「藻井」とは、中国の伝統的な建築物に用いられた装飾された天井のことです。
宮殿や寺院などの建築物では、天井が細密な斗栱①に支えられて、中央が開いた傘のように高くなっており、全体的に円形凹型、正方形または多角形の井戸の形をしています。「藻井」とは、その天井の「井戸」のことで、井戸の中は、複雑な紋様や美しい彫刻が施され、とても煌びやかで華やかに見えます。
古代中国人は「天円地方(てんえんちほう)」という宇宙観を持っており、屋外の天空ばかりではなく、室内の「天」も非常に重要視していました。そこで、空のように高く傘状のドーム型の天井「藻井」が生まれました。しかし、初期の藻井は、単に天窓を支えるためのものでした。

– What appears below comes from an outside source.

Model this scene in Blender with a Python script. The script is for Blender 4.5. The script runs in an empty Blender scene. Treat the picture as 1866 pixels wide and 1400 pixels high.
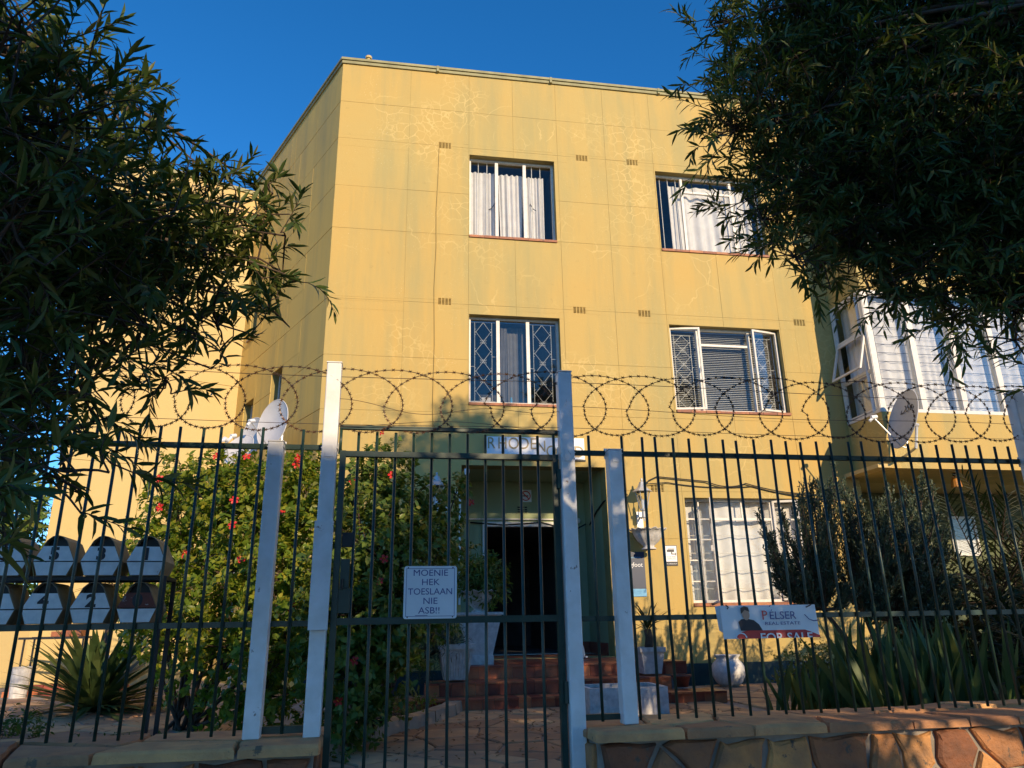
import bpy, math, random
import numpy as np
from mathutils import Matrix, Vector
R = math.radians
random.seed(7); rng = np.random.default_rng(11)
scene = bpy.context.scene
col = scene.collection
# ---------------------------------------------------------------- camera
F_PX, CX, CY = 1328.0, 933.0, 700.0
up = np.array([-68., 4100., -F_PX]); up /= np.linalg.norm(up)
fw = np.array([0, 0, -1.]); yw = fw - up*fw.dot(up); yw /= np.linalg.norm(yw)
CR = np.array([np.cross(yw, up), yw, up])            # camera -> world rotation
cam = bpy.data.objects.new('camera', bpy.data.cameras.new('camera')); col.objects.link(cam)
cam.data.sensor_width = 36; cam.data.lens = F_PX/1866*36
cam.data.clip_start = .02; cam.data.clip_end = 3000
cam.matrix_world = Matrix([list(CR[i])+[0] for i in range(3)]+[[0, 0, 0, 1]])
scene.camera = cam
# ---------------------------------------------------------------- light
SUN_EL, SUN_AZ = 20.0, 150.8                          # azimuth clockwise from +Y
w = bpy.data.worlds.new('World'); scene.world = w; w.use_nodes = True
nt = w.node_tree; bg = nt.nodes['Background']
sky = nt.nodes.new('ShaderNodeTexSky'); sky.sky_type = 'NISHITA'; sky.sun_disc = False
sky.sun_elevation = R(SUN_EL); sky.sun_rotation = R(SUN_AZ)
sky.altitude = 1400; sky.air_density = 1.0; sky.dust_density = 0.05; sky.ozone_density = 4.6
hs = nt.nodes.new('ShaderNodeHueSaturation'); hs.inputs['Saturation'].default_value = 1.22
nt.links.new(sky.outputs[0], hs.inputs['Color']); nt.links.new(hs.outputs[0], bg.inputs[0])
bg.inputs[1].default_value = 0.15
sun = bpy.data.objects.new('sun', bpy.data.lights.new('sun', 'SUN')); col.objects.link(sun)
sun.data.energy = 3.6; sun.data.angle = R(0.5); sun.data.color = (1.0, .77, .48)
sd = Vector((math.sin(R(SUN_AZ))*math.cos(R(SUN_EL)), math.cos(R(SUN_AZ))*math.cos(R(SUN_EL)), math.sin(R(SUN_EL))))
sun.rotation_euler = sd.to_track_quat('Z', 'Y').to_euler(); sun.location = sd*30
scene.view_settings.view_transform = 'Standard'; scene.view_settings.look = 'None'
scene.view_settings.exposure = 0.6; scene.view_settings.gamma = 1.0
scene.view_settings.use_curve_mapping = False
scene.render.engine = 'CYCLES'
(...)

藻井の中には、形が蜘蛛の巣に似ていることから「蜘蛛結網(蜘蛛の巣)」と呼ばれるものもあります。そして藻井の中心部の傘の形や八角形、円形に近い形を成す部分は「頂心明鏡」と呼ばれています。また、藻井の中心部には龍の紋様が描かれている事が多いため、「龍井(りゅうせい)」と呼ばれる事もあります。

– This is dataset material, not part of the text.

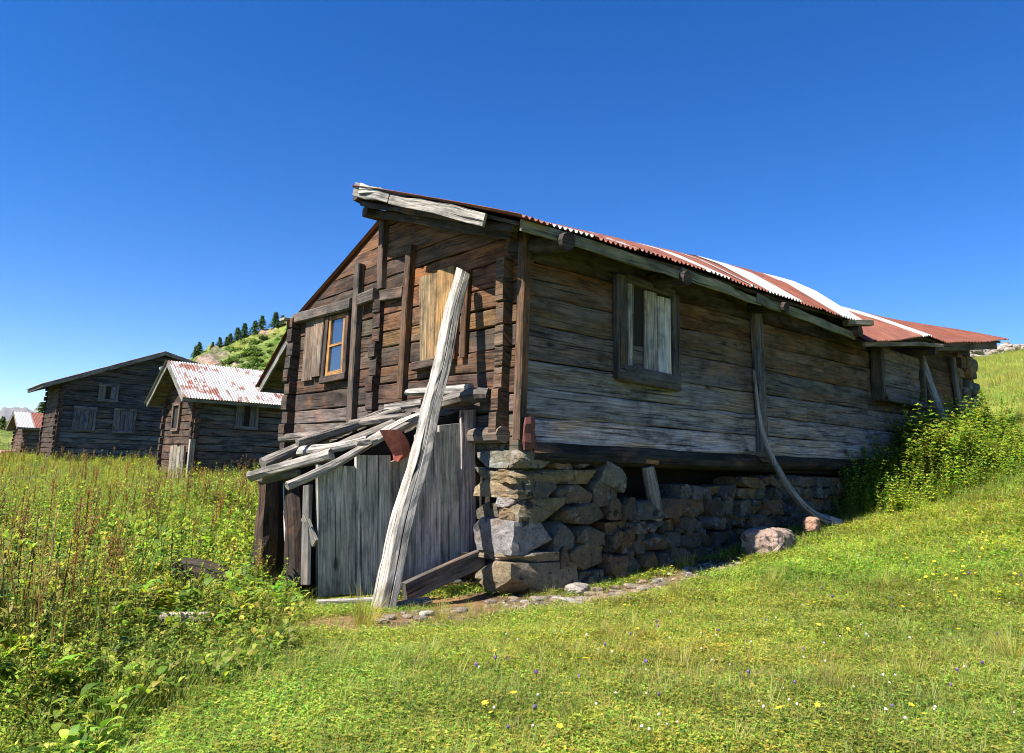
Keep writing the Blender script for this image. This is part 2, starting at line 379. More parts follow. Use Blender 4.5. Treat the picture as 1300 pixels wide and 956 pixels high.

藻井には、火災などに見舞われず家宅の永久の平安を願う、人々の願望が込められています。『尚書』の解釈を試みた『尚書大伝(しょうしょたいでん)』には、漢王朝期の中国のさまざまな習俗について述べた書物『風俗通義(ふうぞくつうぎ)』の記載を引用し、「殿に天井を作り、東井を象(かたど)ろうとする。(装飾物としての)菱(ひし)や茄(はす=蓮)は、水の中の物。これらを以て火を厭(おさ)える②」との記録があります。

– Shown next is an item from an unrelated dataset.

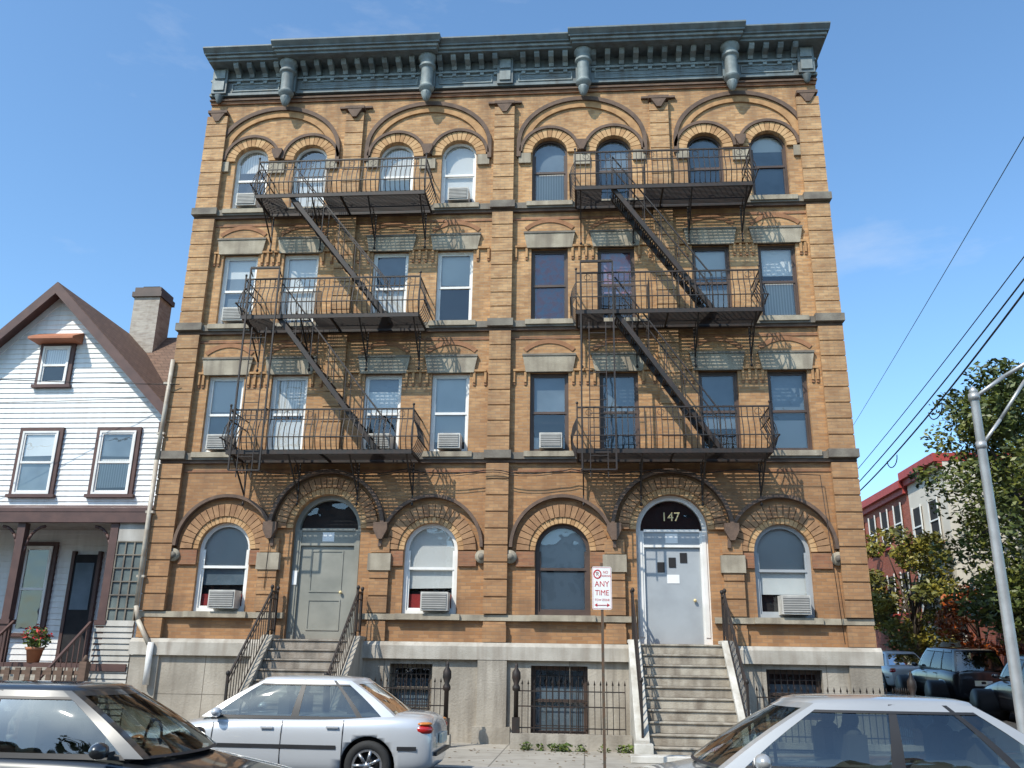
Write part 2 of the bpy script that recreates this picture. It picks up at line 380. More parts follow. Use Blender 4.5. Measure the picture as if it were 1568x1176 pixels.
# cornice
co = MB(); C = M['cornice']; C2 = M['cornice2']
co.box(-HW - .04, HW + .04, -.14, .34, 15.62, 15.70, C); co.box(-HW - .02, HW + .02, -.09, .33, 15.70, 16.10, C); co.box(-HW - .04, HW + .04, -.15, .34, 16.06, 16.12, C2)
co.box(-HW - .02, HW + .02, -.07, .33, 16.12, 16.44, C)
def crown(a, b, dy):
    co.box(a, b, -.50 - dy, .6, 16.42, 16.49, C); co.box(a - .04, b + .04, -.56 - dy, .6, 16.49, 16.56, C2); co.box(a - .08, b + .08, -.62 - dy, .6, 16.56, 16.60, C)
    co.prismx([(-.62 - dy, 16.602), (-.72 - dy, 16.69), (-.72 - dy, 16.73), (.6, 16.76), (.6, 16.602)], a - .10, b + .10, C)
crown(-HW - .0, HW + .20, 0)
for s0, e0 in ((-5.85, -1.70), (1.70, 5.85)):
    co.box(s0, e0, -.66, -.48, 16.425, 16.495, C); co.box(s0 - .04, e0 + .04, -.72, -.54, 16.495, 16.565, C2); co.box(s0 - .08, e0 + .08, -.78, -.60, 16.565, 16.607, C)
    co.prismx([(-.78, 16.609), (-.88, 16.70), (-.88, 16.745), (-.60, 16.765), (-.60, 16.609)], s0 - .10, e0 + .10, C)
pend = [-5.62, -1.98, 1.98, 5.62]
xx = -HW + .35
while xx < HW - .2:
    if min(abs(xx - p) for p in pend + [0, -HW + .2, HW - .2]) > .24:
        co.prismx([(-.07, 16.14), (-.16, 16.14), (-.20, 16.22), (-.38, 16.28), (-.44, 16.36), (-.44, 16.42), (-.07, 16.42)], xx - .065, xx + .065, C2 if int(xx * 10) % 2 else C)
        co.box(xx - .05, xx + .05, -.14, -.08, 15.98, 16.055, C2)
    xx += .355
edges = [-HW + .45] + sum([[p - .2, p + .2] for p in pend[:2]], []) + [-.25, .25] + sum([[p - .2, p + .2] for p in pend[2:]], []) + [HW - .45]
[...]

「東井」とは、二十八宿③の中の「井宿(せいしゅく)」であり、南方朱雀七宿の第1宿で、古代中国では「水を司る星宿」だと考えられていました。建築物内部にある天井の一番高い所で井戸を作り、その周りに蓮、菱、藻類などの水生植物の装飾をしたのは、「火の魔物を鎮め、人や建物を守るため」と考えられています。
藻井は、火災から身を守るという象徴的な意味に加え「地位と身分の象徴」でもありました。実際、2000年以上前の漢王朝の墓室の天井には、すでに藻井が装飾されていました。その後も藻井は、王室や宗教施設で多く用いられ、ほとんどの皇帝の玉座の天井や神像の座の上に造られています。
時代の流れとともに、様々な形の藻井が生まれました。特に明清王朝期に至っては、一種の芸術として発展のピークに達しました。明王朝期、その構造と形式が極めて大きな発展を遂げ、より精緻でより華麗な藻井が創られました。清王朝期には、紫禁城の藻井に生き生きとした蟠龍(ばんりゅう)の彫刻が施されました。これは、最高の階級(皇帝)を示す装飾で「蟠龍藻井」と呼ばれました。藻井が「龍井」と呼ばれたのもこのためでした。
藻井の構造や装飾は大変複雑で、決して簡単なものではありません。釘を一切使わず、ほぞ継ぎや斗栱の積み重ねのみで、藻井を造った職人たちの技術は、その時代の中国の木造建築物における最高レベルの技術でした。この技術によって、豊かな中国伝統文化、高貴なる皇室、そして古代中国人の自然への憧れが、藻井と融合して具現化されました。だからこそ、藻井の美しさが今でも称賛されており、さらに後世にも記憶され続けることでしょう。
注:①斗栱(ときょう)とは、日本の神社や仏閣の軒下でも見られる、複数の木材を組み合わせ建築物の梁や桁 (けた) にかかってくる上部の荷重を集中して柱に伝える役目をもつ部材の総称。組物ともいう。
②中国語原文:殿作天井,以象東井。菱茄,水中之物,所以示厭火。(『尚書大傳・卷四』より)
③二十八宿とは、天球を28のエリア(星宿)に不均等分割したもの。